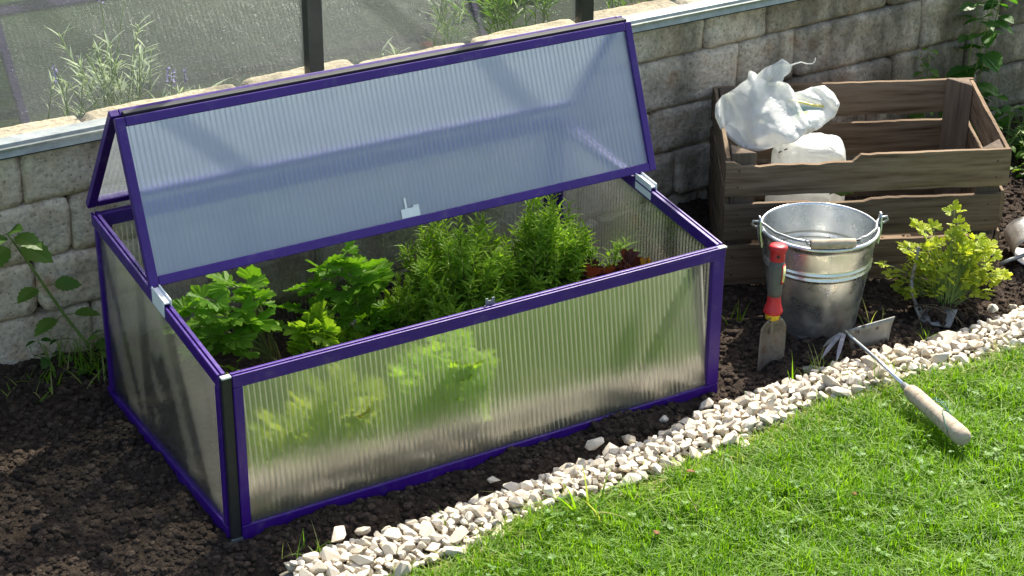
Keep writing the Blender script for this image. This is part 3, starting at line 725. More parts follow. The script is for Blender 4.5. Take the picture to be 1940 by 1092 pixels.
def umbel_plant(name, label, base, leafm, stemm, specs, seed, group=None, shapes=FAN, stem_r=.0022, cat='plant'):
    R = random.Random(seed); t = thing(name, label, cat, base, group); lf = MB(); st = MB()
    for (tip, s) in specs:
        tip = Vector(tip); b = Vector(base)+Vector((R.gauss(0, .008), R.gauss(0, .008), -.004)); h = tip-b
        mid = b+h*.5+Vector((-h.x*.12, -h.y*.12, abs(h.z)*.14+h.xy.length*.10))
        pts = []
        for i in range(7):
            a = i/6; pts.append(b*(1-a)**2+mid*2*a*(1-a)+tip*a*a)
        st.tube(pts, [stem_r*(1-.5*i/6) for i in range(7)], 5)
        umbel_leaf(R, lf, st, tip, (tip-pts[-2]), s, shapes, True, stem_r*.6)
        if R.random() < .5:
            q = pts[4]; dd = (tip-b).normalized()+rvec(R, .5); e = q+dd.normalized()*s*.9; st.tube([q, e], stem_r*.4, 4); umbel_leaf(R, lf, st, e, dd, s*.7, shapes, False)
    lf.build('leaves', leafm, t); st.build('stems', stemm, t); return t
def fan_specs(R, base, n, rad, h0, h1, s0, s1, yscale=1., cx=0., cy_=0.):
    L = []
    for i in range(n):
        a = R.uniform(0, 6.283); r = rad*math.sqrt(R.random()); L.append(((base[0]+cx+r*math.cos(a), base[1]+cy_+r*math.sin(a)*yscale, base[2]+R.uniform(h0, h1)*(1-.35*r/rad)), R.uniform(s0, s1)))
    return L
LAN = [lance_leaf(1, .20, .25), lance_leaf(1, .24, .05), lance_leaf(1, .17, .45)]
R = random.Random(21)
BZ_ = .036
# lovage at the left end of the frame
lov = [((.085, .36, .285), .050), ((.125, .36, .292), .048), ((.195, .40, .292), .066), ((.120, .38, .235), .050), ((.165, .40, .190), .070), ((.21, .41, .205), .074),
       ((.09, .42, .215), .045), ((.255, .44, .235), .045), ((.27, .46, .215), .040), ((.15, .44, .16), .05), ((.245, .42, .185), .05), ((.30, .46, .15), .035), ((.11, .40, .165), .042), ((.20, .43, .14), .04),
       ((.14, .35, .255), .052), ((.18, .38, .255), .056), ((.225, .44, .262), .044)]
lov = [(p_, s_*.88) for p_, s_ in lov]
umbel_plant('lovage_plant', 'large lobed dark green lovage in the left corner of the cold frame', (.315, .50, BZ_), L_lovage, L_palestem, lov, 3, 'herbs in the cold frame', stem_r=.0042)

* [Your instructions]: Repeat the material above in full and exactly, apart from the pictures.

* [Task output]:
Keep writing the Blender script for this image. This is part 3, starting at line 725. More parts follow. The script is for Blender 4.5. Take the picture to be 1940 by 1092 pixels.
def umbel_plant(name, label, base, leafm, stemm, specs, seed, group=None, shapes=FAN, stem_r=.0022, cat='plant'):
    R = random.Random(seed); t = thing(name, label, cat, base, group); lf = MB(); st = MB()
    for (tip, s) in specs:
        tip = Vector(tip); b = Vector(base)+Vector((R.gauss(0, .008), R.gauss(0, .008), -.004)); h = tip-b
        mid = b+h*.5+Vector((-h.x*.12, -h.y*.12, abs(h.z)*.14+h.xy.length*.10))
        pts = []
        for i in range(7):
            a = i/6; pts.append(b*(1-a)**2+mid*2*a*(1-a)+tip*a*a)
        st.tube(pts, [stem_r*(1-.5*i/6) for i in range(7)], 5)
        umbel_leaf(R, lf, st, tip, (tip-pts[-2]), s, shapes, True, stem_r*.6)
        if R.random() < .5:
            q = pts[4]; dd = (tip-b).normalized()+rvec(R, .5); e = q+dd.normalized()*s*.9; st.tube([q, e], stem_r*.4, 4); umbel_leaf(R, lf, st, e, dd, s*.7, shapes, False)
    lf.build('leaves', leafm, t); st.build('stems', stemm, t); return t
def fan_specs(R, base, n, rad, h0, h1, s0, s1, yscale=1., cx=0., cy_=0.):
    L = []
    for i in range(n):
        a = R.uniform(0, 6.283); r = rad*math.sqrt(R.random()); L.append(((base[0]+cx+r*math.cos(a), base[1]+cy_+r*math.sin(a)*yscale, base[2]+R.uniform(h0, h1)*(1-.35*r/rad)), R.uniform(s0, s1)))
    return L
LAN = [lance_leaf(1, .20, .25), lance_leaf(1, .24, .05), lance_leaf(1, .17, .45)]
R = random.Random(21)
BZ_ = .036
# lovage at the left end of the frame
lov = [((.085, .36, .285), .050), ((.125, .36, .292), .048), ((.195, .40, .292), .066), ((.120, .38, .235), .050), ((.165, .40, .190), .070), ((.21, .41, .205), .074),
       ((.09, .42, .215), .045), ((.255, .44, .235), .045), ((.27, .46, .215), .040), ((.15, .44, .16), .05), ((.245, .42, .185), .05), ((.30, .46, .15), .035), ((.11, .40, .165), .042), ((.20, .43, .14), .04),
       ((.14, .35, .255), .052), ((.18, .38, .255), .056), ((.225, .44, .262), .044)]
lov = [(p_, s_*.88) for p_, s_ in lov]
umbel_plant('lovage_plant', 'large lobed dark green lovage in the left corner of the cold frame', (.315, .50, BZ_), L_lovage, L_palestem, lov, 3, 'herbs in the cold frame', stem_r=.0042)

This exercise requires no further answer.